Wednesday, October 31, 2007

JPOX Is Better Than Hibernate?

Oh, yeah, the whole reason I started back into the blogosphere: I saw a post over on the JPOX forum that I thought was worth sharing, just for the stir-the-pot factor. It's entitled "JPOX better than Hibernate according to Hibernate trainer!"

NB: JPOX is a JDO- and JPA-compliant ORM, and is the reference implementation for JDO 2.0.

In all fairness to Hibernate, clearly the most widely used ORM in the marketplace, it wasn't a trainer from Red Hat/JBoss/Hibernate; it was actually a Spring Framework trainer (no, not me, to my knowledge) who mentioned it. Perhaps the poster, Chris Colman, could expound a bit more on why. It looks like he's from Step Ahead Software and exPOJO, and does a fair amount of JDO and Hibernate work.

Catching up

I'm going to take a moment in this post to catch up, since it's been a while since I posted anything. Let's see, my last post (other than to say that I'm moving to this new blog), had to do with persistence within an SOA.

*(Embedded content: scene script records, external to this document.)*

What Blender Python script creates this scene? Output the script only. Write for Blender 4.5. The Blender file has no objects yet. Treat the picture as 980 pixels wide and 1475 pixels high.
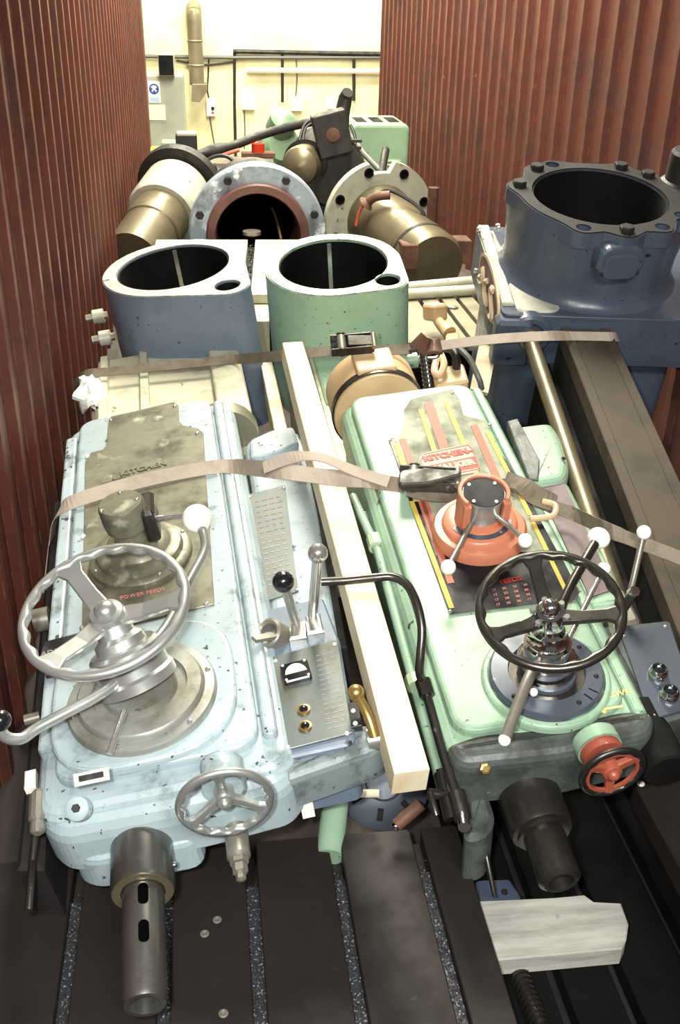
import bpy, bmesh, math, random
from mathutils import Vector, Matrix
random.seed(7)
SC = bpy.context.scene
COL = SC.collection

# ------------------------------------------------------------------ camera
# world: X across the container, Y along it, Z up, metres; floor at z = 0
F_PX, CX, CY = 1434.0, 490.0, 737.5
CAM = Vector((0.0, 0.0, 1.81))
def cray(x, y): return Vector((x - CX, CY - y, -F_PX)).normalized()
_Y = cray(281, -30)
_Z = -cray(430, 3400); _Z = (_Z - _Y * _Z.dot(_Y)).normalized()
_X = _Y.cross(_Z)
ROT = Matrix((_X, _Y, _Z))                       # camera axes -> world
cam_data = bpy.data.cameras.new('camera'); cam = bpy.data.objects.new('camera', cam_data); COL.objects.link(cam)
cam.matrix_world = Matrix.Translation(CAM) @ ROT.to_4x4()
cam_data.sensor_fit = 'VERTICAL'; cam_data.sensor_height = 36.0; cam_data.sensor_width = 24.0
cam_data.lens = 36.0 * F_PX / 1475.0; cam_data.clip_start = 0.02
SC.camera = cam

# ------------------------------------------------------------------ light
world = bpy.data.worlds.new('world'); SC.world = world; world.use_nodes = True
bg = world.node_tree.nodes['Background']; bg.inputs[0].default_value = (1.0, 0.96, 0.86, 1); bg.inputs[1].default_value = 0.06
def lamp(name, kind, loc, energy, color, **kw):
    d = bpy.data.lights.new(name, kind); d.energy = energy; d.color = color
    for k, v in kw.items(): setattr(d, k, v)
    o = bpy.data.objects.new(name, d); COL.objects.link(o); o.location = loc; return o
# camera flash, held at the photographer's left of the lens
fl_ = lamp('camera_flash', 'SPOT', CAM + ROT @ Vector((-0.10, 0.06, 0.02)), 86, (0.985, 1.0, 0.975), shadow_soft_size=0.03, spot_size=math.radians(82), spot_blend=0.75)
fl_.rotation_euler = (ROT @ Matrix.Rotation(math.radians(-3), 3, 'X')).to_euler()
# workshop strip lights hanging above the open-topped bay, plus an added fill behind the photographer
def strip(name, loc, energy, sx, sy, tilt=0, col=(1.0, 0.95, 0.78)):
    o = lamp(name, 'AREA', loc, energy, col, shape='RECTANGLE', size=sx, size_y=sy); o.rotation_euler = (math.radians(tilt), 0, 0); return o
strip('strip_or_fill_light', (0.5, -1.6, 3.6), 85, 1.6, 0.5, 50, (1.0, 0.99, 0.94))  # added fill lamp, brightens the sleeve fronts
strip('strip_or_fill_light', (0.75, 5.2, 4.3), 210, 1.2, 2.4)
strip('strip_or_fill_light', (0.75, 8.2, 4.3), 220, 1.2, 3.0)
strip('strip_or_fill_light', (1.0, 11.6, 3.9), 260, 5.0, 0.6)
SC.view_settings.view_transform = 'Standard'; SC.view_settings.look = 'None'
SC.view_settings.exposure = 1.08; SC.view_settings.gamma = 1.0; SC.view_settings.use_curve_mapping = False

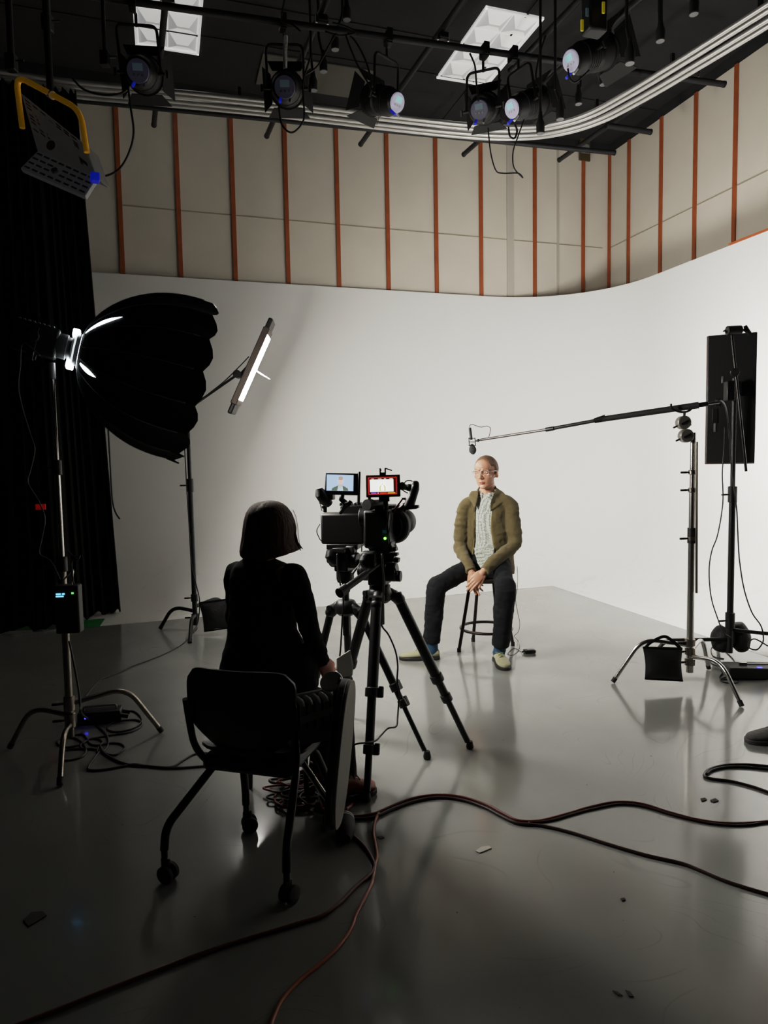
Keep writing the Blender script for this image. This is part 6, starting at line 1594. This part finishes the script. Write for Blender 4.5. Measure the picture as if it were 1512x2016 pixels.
fcable('black cable loop at the right edge, above the long arcs', [(2100, 1500), (1800, 1525), (1620, 1516), (1512, 1508), (1470, 1505), (1430, 1506), (1402, 1512), (1388, 1522), (1388, 1529), (1402, 1533), (1440, 1538), (1480, 1548), (1512, 1559), (1600, 1590), (1800, 1640), (2100, 1620)], .0062, M_dred, lift=.0)
fcable('second black cable lying along the top of the right-hand loop', [(2100, 1512), (1800, 1533), (1620, 1523), (1512, 1514), (1470, 1510), (1430, 1510), (1402, 1516), (1391, 1524)], .006, M_cab)
fcable('thin cable trailing over the floor from the background stand to the softbox stand', [(388, 1236), (366, 1262), (345, 1277), (318, 1290), (290, 1301), (262, 1311), (240, 1322), (215, 1332), (196, 1340), (180, 1356), (168, 1372)], .0045, M_cab)
def cpx(lst): return [(x / 3.15, 960 + y / 3.15) for x, y in lst]
fcable('black cable looping out of the power supply at the softbox stand', cpx([(690, 1392), (760, 1385), (830, 1388), (870, 1420), (875, 1455), (830, 1490), (750, 1512), (690, 1510), (665, 1490), (690, 1462), (760, 1445), (840, 1440), (880, 1460), (860, 1492), (790, 1520), (690, 1535), (560, 1560), (510, 1585), (500, 1612), (540, 1625)]), .005, M_cab)
fcable('black cable in wide flat loops in front of the softbox stand', cpx([(440, 1540), (510, 1530), (540, 1560), (560, 1590), (610, 1598), (635, 1580), (610, 1560), (560, 1558), (505, 1590), (420, 1610), (365, 1595), (360, 1568), (400, 1545), (480, 1560), (530, 1610), (520, 1660), (460, 1685), (400, 1690), (380, 1650), (420, 1625), (520, 1620), (600, 1625), (700, 1660), (770, 1620), (750, 1590), (690, 1585), (620, 1600), (600, 1640)]), .005, M_cab)
fcable('black cable running from the softbox stand toward the tablet-arm chair', cpx([(620, 1600), (640, 1640), (680, 1670), (740, 1700), (810, 1720), (900, 1725), (1000, 1735), (1100, 1738), (1250, 1728), (1330, 1722)]), .0062, M_cab)
fcable('black cable with a sharp bend running from the softbox stand toward the chair', cpx([(615, 1640), (570, 1700), (545, 1740), (570, 1752), (650, 1748), (760, 1728), (830, 1715), (930, 1728), (1060, 1732), (1120, 1700), (1200, 1655), (1270, 1645), (1350, 1660)]), .0055, M_cab)
cable('power_cable', 'black cable from the controller box down the softbox stand to the floor loops', [at(136, 1262, 3.47), at(142, 1290, 3.46), at(150, 1330, 3.45), at(156, 1365, 3.42), at(158, 1390, 3.38), at(160, 1404, 3.36), atz(176, 1418, .03), atz(200, 1436, .007), atz(212, 1452, .007), atz(212, 1468, .007), atz(204, 1480, .007)], .0052, M_cab)
for lab, l in (('thin wire coil on the floor under the right stand', [(1425, 1297), (1405, 1292), (1400, 1278), (1408, 1270), (1425, 1280), (1445, 1300), (1440, 1312), (1410, 1310), (1395, 1300), (1400, 1295), (1425, 1310), (1460, 1315), (1482, 1322)]),
               ('thin wire loops in front of the power supply at the right', [(1460, 1322), (1432, 1320), (1418, 1330), (1420, 1341), (1445, 1345), (1454, 1340), (1440, 1331), (1418, 1338), (1455, 1336)])):
    fcable(lab, l, .0042, M_cab)
# connector with striped collar lying by the chair caster
p0, p1 = atz(678, 1612, .045), atz(680, 1640, .036); d = (p1 - p0).normalized()
t = thing('cable_connector', 'fat black cable connector with pale rings lying beside the tablet', 'connector', V((p1.x, p1.y, 0)))
MB().lathe([(.001, 0), (.036, 0), (.040, .02), (.040, .07), (.034, .10), (.018, .13), (.001, .13)], p0, d, 22).build('body', M_rubber, t)
for k in (.006, .018): MB().lathe([(.0385, k), (.0415, k + .001), (.0415, k + .005), (.0385, k + .006)], p0, d, 22).build('pale_ring', M_white, t)
# tangle of cables under the chair: nobody could count it
rng = random.Random(5); tb_ = MB()
for i in range(26):
    cx, cy = rng.uniform(560, 668), rng.uniform(1515, 1592); w_, h_ = rng.uniform(16, 48), rng.uniform(6, 16); pts = []; ph_ = rng.uniform(0, 6); zz = .006 + .004 * (i % 6)
    for k in range(12):
        a = ph_ + k * .75; pts.append(atz(cx + w_ * math.cos(a) * (1 + .2 * math.sin(k * 2.3 + i)), cy + h_ * math.sin(a), zz + .012 * abs(math.sin(k * 1.7 + i))))
    tb_.cur = 0 if i % 2 else 1; tb_.tube(spline(pts, 6), .0052 if i % 3 else .007, 7)
for i in range(10):
    x0, y0 = rng.uniform(596, 640), rng.uniform(1505, 1545); tb_.cur = 1 if i % 3 else 0
    tb_.tube(spline([atz(x0 - 40, y0 + rng.uniform(5, 20), .03), atz(x0, y0, .05), atz(x0 + 30, y0 - rng.uniform(0, 8), .05), atz(x0 + 46, y0 + rng.uniform(0, 14), .03)], 6), .006, 7)
o = tb_.build('cable_tangle', [M_cab, mat('bright_red_cable', (140, 36, 28), .4)], smooth=180); o['kind'] = 'stuff'; tag(o, 'tangled heap of black and red cables under the tablet-arm chair', 'cables')
# a shoe at the right edge
sh0 = atz(1471, 1462); t = thing('shoe', 'grey knit sneaker toe entering at the right edge of the floor', 'shoe', sh0)
toe = V((sh0.x, sh0.y, 0)); heel = toe + V((.285, .03, 0))
shoe(t, heel, toe, heel, (mat('grey_knit', (96, 94, 92), .9, var=.5, scale=45, bump=.2, bscale=200), mat('grey_sole', (70, 70, 70), .6), mat('grey_lace', (120, 118, 116), .8)), .05, .10)
# scraps on the floor
def scrap(px, label, m):
    p = [atz(x, y, .0015) for x, y in px]; k = len(p); b = MB(); b._add(p + [q + V((0, 0, .0025)) for q in p], [tuple(range(k - 1, -1, -1)), tuple(range(k, 2 * k))] + [(i, (i + 1) % k, k + (i + 1) % k, k + i) for i in range(k)])
    tag(b.build('floor_scrap', m, smooth=0), label, 'scrap', 'scraps on the floor')
M_sc = mat('dark_scrap', (40, 38, 36), .7); M_scw = mat('pale_scrap', (176, 172, 162), .7)
scrap([(936, 1676), (948, 1668), (962, 1666), (968, 1670), (954, 1676), (944, 1680)], 'pale curled scrap of tape on the floor near the middle', M_scw)
scrap([(1379, 1573), (1388, 1571), (1392, 1575), (1382, 1578)], 'small dark scrap left of another below the cable loop', M_sc)
scrap([(1398, 1576), (1408, 1572), (1415, 1577), (1404, 1580)], 'small dark scrap right of another below the cable loop', M_sc)
scrap([(1206, 1951), (1215, 1953), (1226, 1961), (1217, 1960)], 'dark chip on the floor at the bottom right, left one of a pair', M_sc)
scrap([(1231, 1950), (1240, 1953), (1248, 1963), (1238, 1962)], 'dark chip on the floor at the bottom right, right one of a pair', M_sc)
scrap([(46, 1812), (62, 1797), (84, 1795), (92, 1803), (72, 1815), (56, 1824)], 'dark smudge-shaped scrap on the floor at the lower left', M_sc)
scrap([(743, 1648), (752, 1646), (757, 1650), (747, 1652)], 'tiny dark scrap beside the orange cable', M_sc)
scrap([(1221, 1770), (1229, 1768), (1232, 1772), (1224, 1774)], 'tiny dark chip alone on the open floor at the right', M_sc)
# ---------------------------------------------------------------- render look
for o in bpy.data.objects:
    if '_w' in o: del o['_w']
w = bpy.data.worlds.new('world'); SC.world = w; w.use_nodes = True
w.node_tree.nodes['Background'].inputs[0].default_value = (.8, .85, 1, 1); w.node_tree.nodes['Background'].inputs[1].default_value = .0
SC.view_settings.view_transform = 'Standard'; SC.view_settings.look = 'None'; SC.view_settings.exposure = 0; SC.view_settings.gamma = 1
SC.view_settings.use_curve_mapping = True
cm = SC.view_settings.curve_mapping; WL = 4.; cm.white_level = (WL, WL, WL); cm.black_level = (0, 0, 0)
cv = cm.curves[3]
pts = [(0, 0), (.01, .010), (.05, .056), (.1, .125), (.2, .265), (.3, .385), (.5, .545), (.8, .665), (1.2, .75), (2., .85), (4., .97)]
cv.points[0].location = (0, 0); cv.points[1].location = (1, pts[-1][1])
for x, y in pts[1:-1]: cv.points.new(x / WL, y)
cm.update()
SC.cycles.use_denoising = True
SC.cycles.max_bounces = 10; SC.cycles.diffuse_bounces = 6; SC.cycles.glossy_bounces = 4
SC.cycles.sample_clamp_indirect = 6
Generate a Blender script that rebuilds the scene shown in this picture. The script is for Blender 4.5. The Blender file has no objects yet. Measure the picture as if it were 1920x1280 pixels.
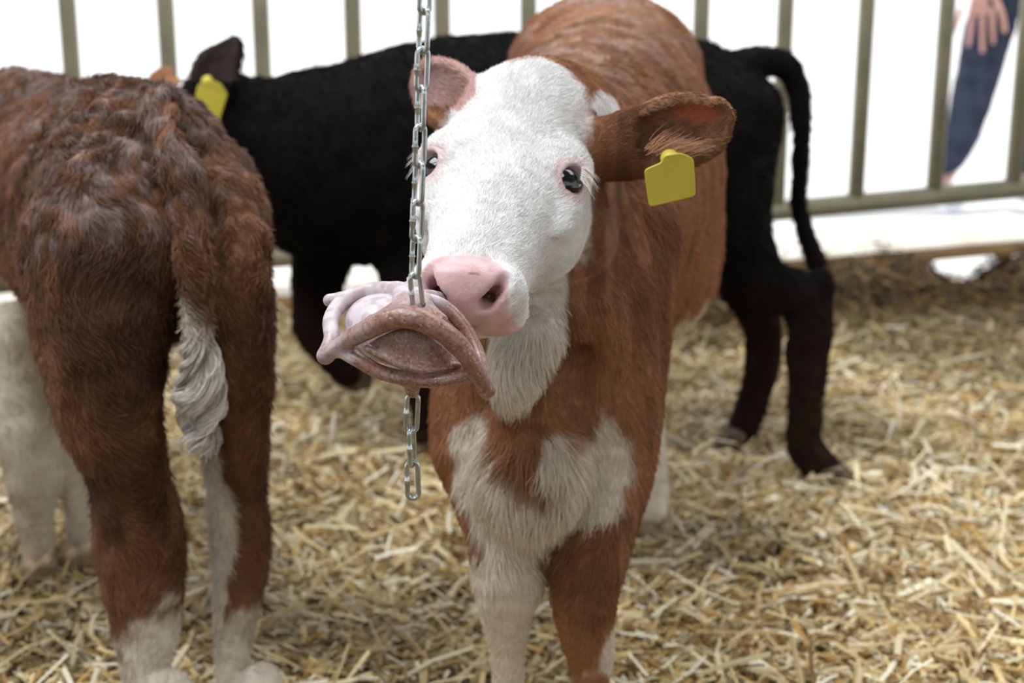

While I still absolutely love what Xcalia has been able to do with transparent persistence (namely, move beyond relational databases and allow you to use literally anything that you can connect to or call upon from Java as a data source), I was given an opportunity to go to work for Interface21, the people behind the Spring Framework.

So far, it's been a great experience. I'm a senior consultant now, primarily doing training (which I enjoy very much), consulting, and some technical marketing. I tried to keep my Interface21 profile page interesting; you can judge for yourself.

I'm still serving on the JDO and JPA expert groups, but not the SDO expert group anymore. Hopefully soon, those of inclined to do so will begin blogging about enhancements in JPA 2.0, and I'll probably do that on the Interface21 team blog. As has been the case for years, the JDO 2.0 and 2.1 work has been progressing nicely over at Apache JDO.

Well, that'll do it for now, and I hope to post a bit more regularly now. We'll see if I actually do...

Goodbye JRoller, Hello Blogger.

Not that very many people read it, but I've decided to move my former blog to Blogger and my own domain (matthewadams.org). We'll see how it goes using Blogger!